Compliance
Bias, Fairness & Transparency
AI-assisted grading raises legitimate questions about fairness. Here is how AEMS addresses them: honestly, with the mechanisms we have built and the limitations we acknowledge.
Last updated: March 2026
Our approach: companion, not judge
AEMS does not autonomously decide grades. The AI drafts marks and feedback based on your rubric, and presents them as proposals. Every mark requires human review before it reaches a student. This is not a philosophical position; it is a hard architectural constraint enforced by the review workflow.
Rubric traceability
Every mark AEMS proposes is tied to a specific rubric criterion. The AI does not produce a single holistic score. Instead, it evaluates each rubric step independently and shows which criteria were met, partially met, or not met.
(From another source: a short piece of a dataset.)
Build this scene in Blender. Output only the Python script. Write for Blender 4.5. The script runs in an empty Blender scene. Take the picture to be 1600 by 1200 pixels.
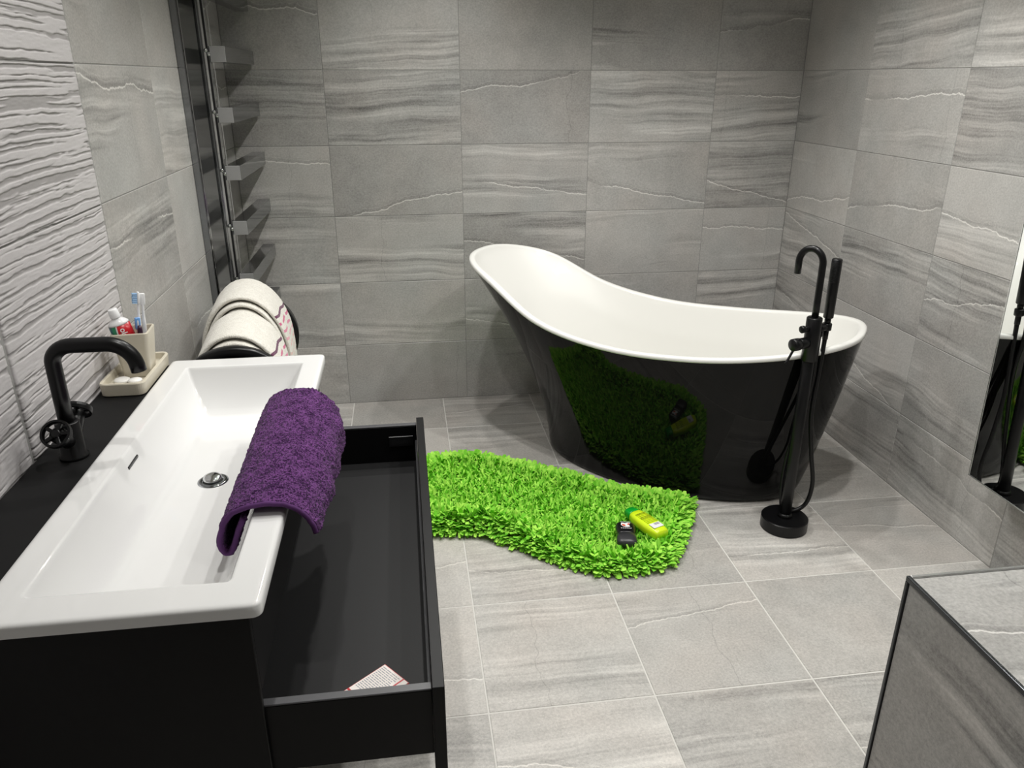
import bpy, bmesh, math, random
import numpy as np
from mathutils import Vector, Matrix

random.seed(7)
rng = np.random.default_rng(11)
scn = bpy.context.scene
COL = scn.collection
R = math.radians

# ------------------------------------------------------------------ camera
CAM = Vector((-0.2816, -3.6943, 1.5477))
PITCH, YAW = 0.3797, 0.139
fwd = Vector((math.sin(YAW) * math.cos(PITCH), math.cos(YAW) * math.cos(PITCH), -math.sin(PITCH)))
rgt = Vector((math.cos(YAW), -math.sin(YAW), 0))
upv = rgt.cross(fwd)
cd = bpy.data.cameras.new('camera')
cam = bpy.data.objects.new('camera', cd)
COL.objects.link(cam)
cam.matrix_world = Matrix(((rgt.x, upv.x, -fwd.x, CAM.x), (rgt.y, upv.y, -fwd.y, CAM.y),
                           (rgt.z, upv.z, -fwd.z, CAM.z), (0, 0, 0, 1)))
cd.sensor_width = 36
cd.lens = 1201.2 / 1600 * 36
cd.clip_start = 0.02
scn.camera = cam

# ------------------------------------------------------------------ world, exposure
wd = bpy.data.worlds.new('world')
scn.world = wd
wd.use_nodes = True
wd.node_tree.nodes['Background'].inputs[0].default_value = (0.9, 0.93, 1, 1)
wd.node_tree.nodes['Background'].inputs[1].default_value = 0.0
vs = scn.view_settings
vs.view_transform = 'Standard'
vs.look = 'None'
vs.gamma = 1
vs.use_curve_mapping = False
vs.exposure = 0.0

# ------------------------------------------------------------------ lights: recessed ceiling downlights
CEIL = 2.4
DOWN = [(-0.45, -2.5, 0.58), (-0.45, -1.82, 0.58), (-0.1, -1.2, 1.0), (-0.12, -0.62, 0.62),
        (0.92, -1.72, 1.0), (0.88, -1.0, 0.95), (0.50, -2.15, 0.75), (0.75, -3.5, 0.5)]
WATT = 46
for i, (x, y, k) in enumerate(DOWN):
    ld = bpy.data.lights.new('downlight_beam', 'SPOT')
    ld.energy = WATT * k
    ld.color = (1.0, 0.985, 0.955)
    ld.spot_size = R(125)
    ld.spot_blend = 0.7
    ld.shadow_soft_size = 0.03
    lo = bpy.data.objects.new('downlight_beam', ld)
    lo.location = (x, y, CEIL - 0.02)
    COL.objects.link(lo)

# ------------------------------------------------------------------ node helpers
class NT:
    def __init__(s, name):
        s.m = bpy.data.materials.new(name)
        s.m.use_nodes = True
        s.t = s.m.node_tree
        s.t.nodes.clear()
        s.out = s.t.nodes.new('ShaderNodeOutputMaterial')
        s.b = s.t.nodes.new('ShaderNodeBsdfPrincipled')
        s.t.links.new(s.b.outputs[0], s.out.inputs[0])
    def n(s, kind, **kw):
        x = s.t.nodes.new(kind)
        for k, v in kw.items():
            setattr(x, k, v)
        return x
    def put(s, sock, v):
        if hasattr(v, 'node'):
            s.t.links.new(v, sock)
        elif v is not None:
            if sock.type == 'VECTOR' and len(v) == 4: v = v[:3]
            sock.default_value = v
    def math(s, op, a, b=None, c=None, clamp=False):
        x = s.n('ShaderNodeMath', operation=op, use_clamp=clamp)
        s.put(x.inputs[0], a)
        s.put(x.inputs[1], b)
        if c is not None:
            s.put(x.inputs[2], c)
        return x.outputs[0]
    def add(s, a, b): return s.math('ADD', a, b)
    def sub(s, a, b): return s.math('SUBTRACT', a, b)
    def mul(s, a, b): return s.math('MULTIPLY', a, b)
    def comb(s, x, y, z):
        c = s.n('ShaderNodeCombineXYZ')
        s.put(c.inputs[0], x); s.put(c.inputs[1], y); s.put(c.inputs[2], z)
        return c.outputs[0]
    def noise(s, vec, scale, detail=2.0, rough=0.5):
        x = s.n('ShaderNodeTexNoise')
        s.put(x.inputs['Vector'], vec)
        x.inputs['Scale'].default_value = scale
        x.inputs['Detail'].default_value = detail
        x.inputs['Roughness'].default_value = rough
        return x.outputs[0]
    def smooth(s, v, a, b, c=0.0, d=1.0):
        x = s.n('ShaderNodeMapRange', interpolation_type='SMOOTHSTEP')
        s.put(x.inputs[0], v); s.put(x.inputs[1], a); s.put(x.inputs[2], b)
        s.put(x.inputs[3], c); s.put(x.inputs[4], d)
        return x.outputs[0]
    def white(s, w):
        x = s.n('ShaderNodeTexWhiteNoise', noise_dimensions='1D')
        s.put(x.inputs['W'], w)
        return x.outputs[0]
    def mix(s, f, a, b):
        x = s.n('ShaderNodeMix', data_type='RGBA')
        s.put(x.inputs[0], f); s.put(x.inputs[6], a); s.put(x.inputs[7], b)
        return x.outputs[2]
    def scale(s, col, v):
        x = s.n('ShaderNodeVectorMath', operation='SCALE')
        s.put(x.inputs[0], col); s.put(x.inputs[3], v)
        return x.outputs[0]
    def bump(s, h, strength, dist):
        x = s.n('ShaderNodeBump')
        x.inputs['Strength'].default_value = strength
        x.inputs['Distance'].default_value = dist
        s.put(x.inputs['Height'], h)
        s.put(s.b.inputs['Normal'], x.outputs[0])
    def obj(s):
        x = s.n('ShaderNodeTexCoord')
        return x.outputs['Object']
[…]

This means marks are explainable: you can see exactly why the AI proposed a particular score, and students can see which rubric points they earned or missed.
Override audit trail
When an instructor changes an AI-proposed mark, AEMS logs:
- Who made the change (user ID, name, role)
- When (timestamp)
- What changed (before and after values)
- Why (reason field, required for all modifications)
These logs are tamper-evident, using a SHA-256 hash chain where each entry references the hash of the previous entry. This makes it possible to verify that no records have been altered after the fact.
Confidence scoring
AEMS assigns confidence levels to its proposed marks. Submissions where the AI is less confident are flagged for closer review. This means the hardest-to-grade papers, such as those with messy handwriting, unusual notation, or ambiguous answers, are prioritised for human attention rather than quietly assigned a potentially wrong score.
What the AI does not see
The AI receives only the exam content for grading. It does not see:
- Student names or identifiers
- Demographics or protected characteristics
- Previous grades or academic history
- Course standing or enrolment status
Grading is based solely on the rubric and the submitted work.
Model versioning
Each grading session records which AI model and version produced the marks. This means:
- Results are reproducible: you can trace any grade to the exact model that produced it
- Model updates do not silently change grading behaviour mid-session
- Institutions can audit which model versions are approved for use
Known limitations
We believe honesty about limitations is more important than marketing claims. Here is what we know:
- Handwriting quality matters. Very messy handwriting, unusual notation styles, or poor scan quality can reduce OCR accuracy. AEMS flags low-confidence items, but it cannot guarantee perfect reading of every handwriting style
- Rubric coverage is bounded. If a student uses a valid approach not covered by the rubric, the AI may not recognise it. Human review catches these cases
- Language and notation conventions vary. Mathematical notation differs across countries and traditions. We test against common STEM notation but cannot claim coverage of every convention
- No formal bias audit yet. We have not yet completed a large-scale formal bias audit across demographic groups. We track AI-vs-human agreement metrics and override rates, which provide directional signals, but a formal study requires larger pilot data sets
What we are building toward
- Formal bias testing across handwriting styles, notation conventions, and scan qualities as pilot data accumulates
- AI-vs-human agreement dashboards accessible to department heads
- Override pattern analysis to detect systematic grading tendencies
- Third-party fairness audits as the user base grows
Analytics already available
AEMS includes built-in analytics comparing AI-proposed marks against human-reviewed final marks:
- Agreement rates (with configurable tolerance thresholds)
- Overgrade and undergrade rates
- Override frequency by question and rubric criterion
- Score correlation analysis
- Per-question difficulty and discrimination indices
These metrics are available to instructors and department heads through the analytics dashboard.